Monday, August 25, 2008

web 2.0 tool evaluation - Ebay

Thoght I'd get a quick blog in prior to my flight. I'm currently in Los Angeles and blogging using my Blackberry (which is an interesting feat). Now that I know that the blackberry works, it makes it much easier to keep up with the blog activity.

Previously I had read that Ebay is considered a Web2.0 application (I believe that o'reilly is the source). I must say that I disagree. If you take the purpose of web2.0 is to eanble collaboration, ebay does not enable that. Ebay created a portal in which people can buy asn sell products. The general premise is that a person list the product and often a minimum price that they are willing to accept, and the bidding (auction) processes starts. After a certain time if the seller'terms are met, the item is sold. I don't view that as collaboration.

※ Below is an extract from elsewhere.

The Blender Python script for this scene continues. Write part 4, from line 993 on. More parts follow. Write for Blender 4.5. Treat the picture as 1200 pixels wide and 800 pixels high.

Their is no exchange of viewpoints, perhaps if bidders could poste comments while the bidding process is going on and therby influencing the overall value of the item then perhaps. But as it stands, I don't think this passes the giggle test of.a Web2.0 app.

4 comments:

TM said...

John

You are so correct, if Ebay is considered a Web 2.0 tool the so should Amazon, Shopzilla and the rest of the on-line shopping entities. It may have started out as what could be considered as a tool but since has grown out of that realm and maybe that was what was meant by the article that you read. But I agree as you, it does not fit the paradigm of a Web Tool now.

Steve's CS855 Blog said...

I guess I would have to disagree with this. Web 2.0 isn't just for collaboration, it is any of a myriad of tools used since the implosion of the dot-co, bubble. O’reilly has a good set of definitions that were developed at one of their conferences, where the term was coined (http://www.oreillynet.com/pub/a/oreilly/tim/news/2005/09/30/what-is-web-20.html).

Based on that, I think any tool that performs work online, is a Web 2.0 tool now.

John said...

I guess, I'll have to disagree with your disagreement. By this definition any non-static web page that retrieves and serves information is a Web2.0 tool?

Lyr Lobo said...

Your discussion is interesting and the O'Reilly url is also seen in Wikipedia's references for it.

http://en.wikipedia.org/wiki/Web_2.0

Ebay falls into a grey area for me, as my intention when I requested Web 2.0 tool use were tools that you could use to create custom content to host on your blogs, such as videos, podcasts and images.

We were also examining social media and socio-technical systems that foster collaboration.

Even so, Ebay is a popular business use of Web technology.